Well actually the headline is “Ethiopian army to stay in Somalia for weeks” — but those of us who have paid attention to Somalia over the past few years know what that really means in relation to what the UN has been insisting is Somalia’s government. This “government” consisted of a gaggle of warlords and former communist regime bureaucrats holed up in a Nairobi Hilton — and who were only finally forced to return to Somalia when the hotel finally evicted them out for nonpayment. Even then a few of them just holed themselves up in the southern town of Jowhar, where they were nothing more glamorous than internationally-recognized version of the same thugs that lord over nearly every city in Somalia.

Now that the Ethiopian Army has come to their rescue, the commies and warlords have seized control of the important parts of the country and are now attempting to assert their collective will — naturally the first thing they do is order a complete disarmament of the entire city without exception.

“Everybody will be disarmed. There will be no sacred cows,” Information Minister Ali Jama Jangali said.

But then tellingly, and not surprisingly, the reporter feels the need to mention:

However, at a collection point seen by Reuters, not one gun had been handed in by midday.
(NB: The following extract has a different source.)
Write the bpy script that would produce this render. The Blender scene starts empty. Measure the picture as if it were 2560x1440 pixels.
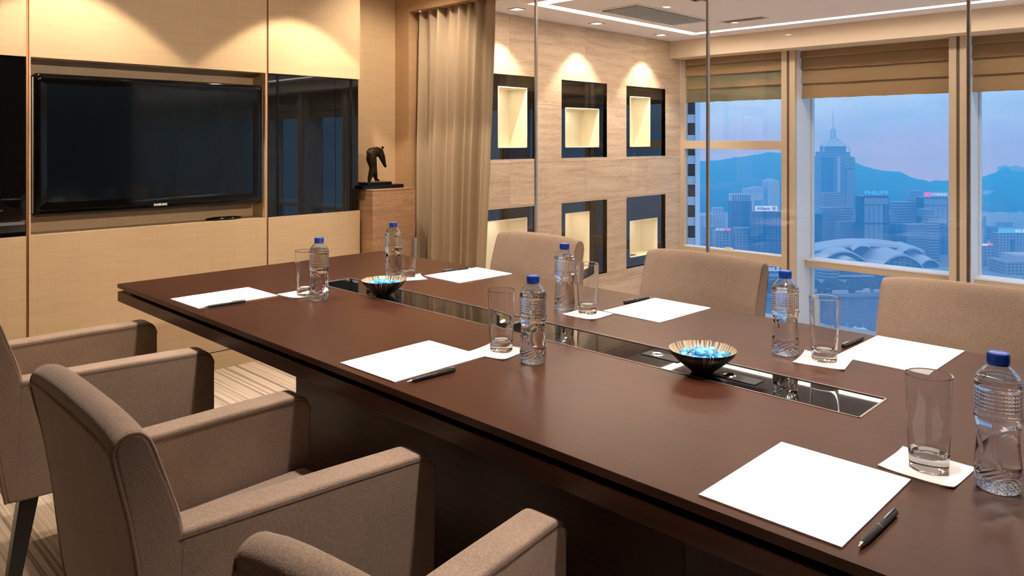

And this is with Ethiopian backup. There is no evidence that many Mogadishans are rooting for the so-called government, at least not one made up of these butchers and gangsters and thieves. The business community — allowed to flourish over the last 15 years in near-total freedom, at least compared to the rest of Africa — will have a lot of demands that will need to be met if the government is to have anything of value left off which to survive.

So time will prove me right or wrong but I’m willing to bet that within hours of the Ethiopians heading home the technicals will come a-raiding, and with the support of various Somali civilian factions will butcher and/or expel the self-proclaimed government from the country yet again, as they did in 1991.